Rain has not stopped yet. Where did I put my umbrella?

Wednesday, January 26, 2011

A study tour to the Maya world

After closing my suitcase, I realized it has only been 9 months since I went to Uganda for the Study Tour 2010. Because of the positive feedback, a new study tour was planned in 2011 with a focus on Oikocredit’s financing to project partners actively working on environmental issues and supporting vulnerable groups in rural areas.

Selecting Guatemala was not difficult. The country's portfolio includes project partners working in rural areas supporting indigenous groups and women and other partners involved in sustainable natural resources management, use of clean energy, and fair trade.

Guatemala is a well-known touristic destination because of its rich nature and Maya culture.
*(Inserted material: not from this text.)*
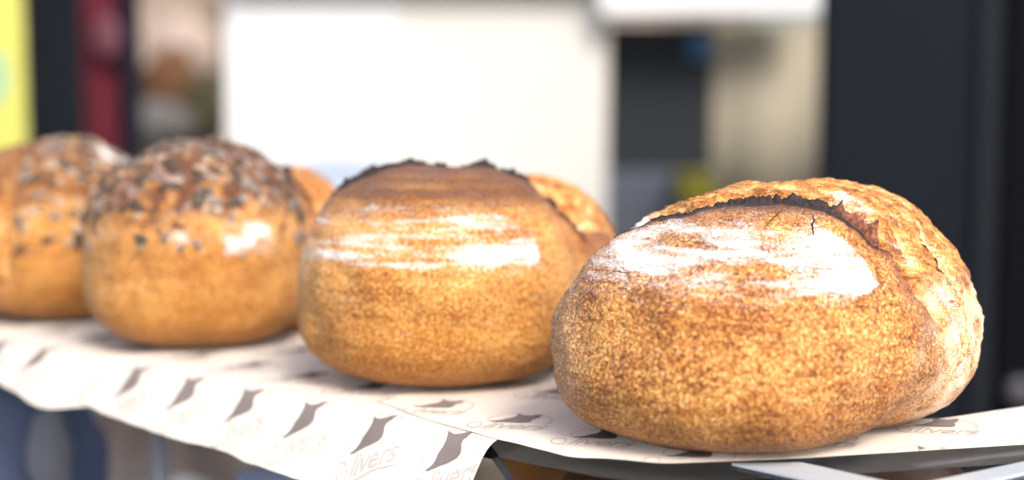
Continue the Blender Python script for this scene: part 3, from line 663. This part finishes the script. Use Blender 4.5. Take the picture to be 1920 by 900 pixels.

At the same time, this beautiful country has a highly unequal income distribution, a tragic past of a civil war, and yet the percentage population living under the poverty level is striking, especially in rural areas.

Next Sunday Along with 15 investors and members of Oikocredit, the Guatemala team and staff from the regional office in Costa Rica, I will start a new journey to the hidden - for the regular tourist – Maya world, the real Guatemala. It is in these impoverish areas where in spite of the many challenges, Oikocredit continues financing grassroots MFIs, fair trade coops and environmental-friendly companies, which bring hope and opportunities through credit to the people and the environment.

It is time to witness again how the funds from our members and investors contribute to improve the lives of many Guatemalans in rural areas.